▶ _Problem description_
Present each line of the entries below that holds the word "scene".
::: Rows :::
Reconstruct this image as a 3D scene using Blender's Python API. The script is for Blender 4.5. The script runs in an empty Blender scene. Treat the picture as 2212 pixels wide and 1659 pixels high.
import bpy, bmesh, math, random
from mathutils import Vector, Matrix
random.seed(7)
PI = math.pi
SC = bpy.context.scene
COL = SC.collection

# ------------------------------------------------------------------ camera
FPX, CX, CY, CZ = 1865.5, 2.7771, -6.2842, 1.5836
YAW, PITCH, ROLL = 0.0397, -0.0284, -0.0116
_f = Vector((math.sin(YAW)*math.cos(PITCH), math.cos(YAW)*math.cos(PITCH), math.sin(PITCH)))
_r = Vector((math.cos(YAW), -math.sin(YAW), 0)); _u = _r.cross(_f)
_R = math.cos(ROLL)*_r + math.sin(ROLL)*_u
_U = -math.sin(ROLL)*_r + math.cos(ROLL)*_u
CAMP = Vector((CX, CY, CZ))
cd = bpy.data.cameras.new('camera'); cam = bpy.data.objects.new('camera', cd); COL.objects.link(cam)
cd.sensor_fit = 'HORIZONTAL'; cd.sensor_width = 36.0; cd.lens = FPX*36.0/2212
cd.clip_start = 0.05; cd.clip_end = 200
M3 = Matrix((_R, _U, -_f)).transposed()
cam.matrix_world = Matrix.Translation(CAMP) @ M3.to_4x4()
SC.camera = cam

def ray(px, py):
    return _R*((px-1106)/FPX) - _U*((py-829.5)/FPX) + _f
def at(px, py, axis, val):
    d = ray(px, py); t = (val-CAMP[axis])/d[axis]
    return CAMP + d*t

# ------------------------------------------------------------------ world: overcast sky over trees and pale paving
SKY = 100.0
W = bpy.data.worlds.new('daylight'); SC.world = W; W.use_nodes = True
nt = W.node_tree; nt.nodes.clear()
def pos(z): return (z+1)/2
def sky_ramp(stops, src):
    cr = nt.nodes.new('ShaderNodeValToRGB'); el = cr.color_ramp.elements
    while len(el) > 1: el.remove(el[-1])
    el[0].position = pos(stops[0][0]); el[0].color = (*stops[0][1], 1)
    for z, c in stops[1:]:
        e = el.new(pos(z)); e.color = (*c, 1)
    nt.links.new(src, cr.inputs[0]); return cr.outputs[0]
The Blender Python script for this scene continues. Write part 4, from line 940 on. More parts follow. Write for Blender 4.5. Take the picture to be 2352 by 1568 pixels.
:::
▶ _Reply_
Reconstruct this image as a 3D scene using Blender's Python API. The script is for Blender 4.5. The script runs in an empty Blender scene. Treat the picture as 2212 pixels wide and 1659 pixels high.
SC = bpy.context.scene
The Blender Python script for this scene continues. Write part 4, from line 940 on. More parts follow. Write for Blender 4.5. Take the picture to be 2352 by 1568 pixels.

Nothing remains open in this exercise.